Let me tell you guys a story about my mom, Rebecca Gansburg Sankey.
When I was young, for a few years me and my brothers went to school in a one room Christian schoolhouse type situation inside our church. At most there were like 23 kids in the entire school any given year, one year there might have been like 12. It was tiny. Everyone knew each other super well. Lots of gossip.
My family was always weird to people. My parents had 7 children, mostly boys. Inviting the Drews anywhere was like inviting an entire circus to your event. We were a large family of loud, overdramatic people. We were a rolling mess. My mom and dad both worked full-time jobs on top of the nightmare of taking care of six boys and one girl so they were always tired, and we missed church a lot. We knew this was held against us.
One year, over Christmas break the superintendent had apparently heard the voice of God telling her to take certain students in the tiny school and make them “spiritual officers” and assign them roles.
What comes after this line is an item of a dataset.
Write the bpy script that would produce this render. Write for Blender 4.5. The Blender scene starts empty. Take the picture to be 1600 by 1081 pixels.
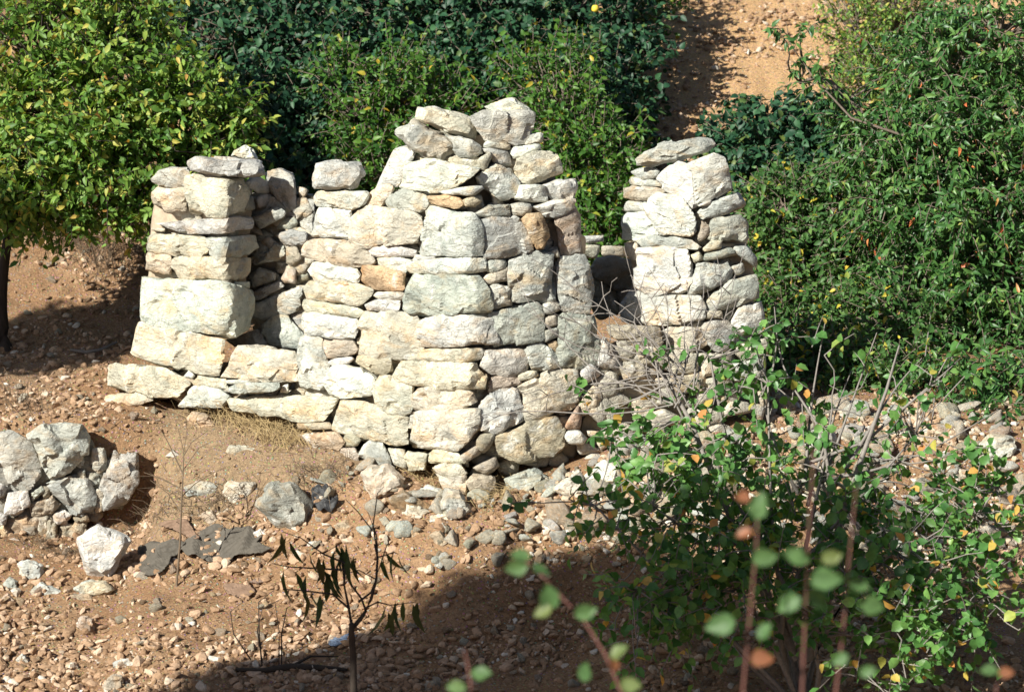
import bpy, bmesh, math, random
import numpy as np
from mathutils import Vector

random.seed(7)
rng = np.random.default_rng(11)
scene = bpy.context.scene
COL = scene.collection

# ------------------------------------------------------------------ camera, sky, sun, exposure
PITCH = math.radians(17.0)
FPX = 4444.4                      # focal length in photo pixels (100 mm on 36 mm, 1600 px)
FWD = np.array([0, math.cos(PITCH), -math.sin(PITCH)])
UP = np.array([0, math.sin(PITCH), math.cos(PITCH)])
RIGHT = np.array([1.0, 0, 0])
CX, CY = 800.0, 540.5
def ray(px, py):
    return FWD + RIGHT * ((px - CX) / FPX) + UP * ((CY - py) / FPX)
CAM = -20.0 * ray(728, 775)       # the pier's front corner foot is the world origin
cam_d = bpy.data.cameras.new('camera')
cam = bpy.data.objects.new('camera', cam_d); COL.objects.link(cam)
cam.location = CAM
cam.rotation_euler = (math.pi / 2 - PITCH, 0, 0)
cam_d.lens = 100.0; cam_d.sensor_width = 36.0
cam_d.clip_start = 0.1; cam_d.clip_end = 1000
cam_d.dof.use_dof = True; cam_d.dof.focus_distance = 20.2; cam_d.dof.aperture_fstop = 2.9
scene.camera = cam

SUN_EL = math.radians(38.0)
SUN_H = np.array([-0.72, -0.694])
SUN_H = SUN_H / np.linalg.norm(SUN_H)
SUN = np.array([SUN_H[0] * math.cos(SUN_EL), SUN_H[1] * math.cos(SUN_EL), math.sin(SUN_EL)])
w = bpy.data.worlds.new('World'); scene.world = w; w.use_nodes = True
nt = w.node_tree
sky = nt.nodes.new('ShaderNodeTexSky'); sky.sky_type = 'NISHITA'; sky.sun_disc = False
sky.sun_elevation = SUN_EL; sky.sun_rotation = math.atan2(SUN_H[0], SUN_H[1]) % (2 * math.pi)
bg = nt.nodes['Background']; bg.inputs['Strength'].default_value = 0.05
nt.links.new(sky.outputs['Color'], bg.inputs['Color'])
sd = bpy.data.lights.new('sun', 'SUN'); sd.energy = 5.0; sd.angle = math.radians(0.5); sd.color = (1.0, 0.98, 0.88)
so = bpy.data.objects.new('sun', sd); COL.objects.link(so)
so.rotation_euler = Vector(SUN).to_track_quat('Z', 'Y').to_euler(); so.location = (-8, -14, 12)
scene.view_settings.view_transform = 'Standard'; scene.view_settings.look = 'None'
scene.view_settings.gamma = 1.0; scene.view_settings.exposure = 0.80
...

No democracy though, we didn’t get to vote on who got chosen, the superintendent just picked out the kids who got it. Her kids all got in, so did all of her kids’ best friends. None of the Drew boys got picked. I still remember that day when the superintendent told the whole school “Okay everyone, the spiritual officers are going to go into the lunchroom to discuss how to make our school more godly” and me and my brothers just heard our peers shooting the shit loudly for an hour one room over while we had to do work. It was followed by a weird three days of being talked down to by these kids that had been arbitrarily endowed with authority over us.
Finally, I broke down and told my mom what was going on. I would have told her sooner but she had always worked the night shift so it wasn’t unusual for me not to see my mother for 3-4 days at a time. When I explained to her what was happening, she flipped. She went Super Saiyan. She complained to the superintendent. The school called a special faculty meeting with all the major staff and the pastor of the church. She went there on no sleep and passionately fought for her children, ripping on everyone for not including us and telling them exactly how stupid this whole program really was. By the end of the week, the spiritual officers were relieved of their positions and the experiment was over.
God made a decision and my mom vetoed it. That was the week I realized my mom outranked God.